By Sarah Henry
November 02, 2021
It’s often the best thirty minutes of my day, where I begin to feel less like capital M “Me” and more like any other stranger commuting to work or school or to the pet store for a cat’s overpriced canned food. I feign impatience, afraid I’ll get caught enjoying something mundane. I tap the toe of my shoe in circles, jiggle my knee like I am anxiously waiting for my stop. On Tuesday at 6 pm, when I should be doing just about anything else, I hop on the bus and sink into the static of other people’s lives. The day falls away, passing in smears of green and blue and white outside the windows. I am less a person than a passenger.
When I was younger it was the big yellow bus with its faux leather seats, dark blue and stretching to accommodate the weight of 20 years of whispered rumors and post-P.E. sweat. In middle school, the bus was a warzone, a place where closing your eyes and listening to music was as good as a death sentence. Full water bottles were launched across aisles packed with kids. Stink bombs were released. Windows were thrown open. Students fought for a single nostril full of fresh air. I remember one day in seventh grade when someone stuck neon pink bubblegum in my friend’s hair on our way back from school. I walked home with her from the bus stop as she swore clunky profanities, her tongue still unaccustomed to their weight. That day we had no other choice but to take a pair of craft scissors and hack away at the knotted mess.

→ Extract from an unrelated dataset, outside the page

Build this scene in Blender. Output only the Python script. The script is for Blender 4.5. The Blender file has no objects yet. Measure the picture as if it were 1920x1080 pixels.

In high school, I claimed a space for myself on the near-empty bus three rows down from the front. The bus driver was kind. We only ever spoke in pleasantries and hand waves and 20 cent holiday cards: a shared language. Some days I put headphones in, kept the music off, and eavesdropped on the conversations around me: the elementary kids in front debating the best post-recess snacks, the sixteen-year-olds behind me scribbling internet answers onto unfinished homework. Other days, minutes passed by in the same ten songs I was too stubborn to get tired of.
Now I take the bus to work and back. We stretch through a portal of trees on a long semi-wooded road. Away from the chaos of the college town which resembles an anthill in the mid-afternoons, people swarming over sidewalks, from home to lunch to class. Away from the broken half-familiarity of my neighborhood. The ride is bumpy, sometimes it feels more like a malfunctioning rollercoaster than anything else. I sit side by side with people whose names I’ll probably never know, who are just like me in ways I’ll never guess. We see each other every day and yet we never speak. It sounds like some lonely riddle, but really it feels like its own self-contained community, an unspoken agreement to be together in transit for a short time before rejoining the world.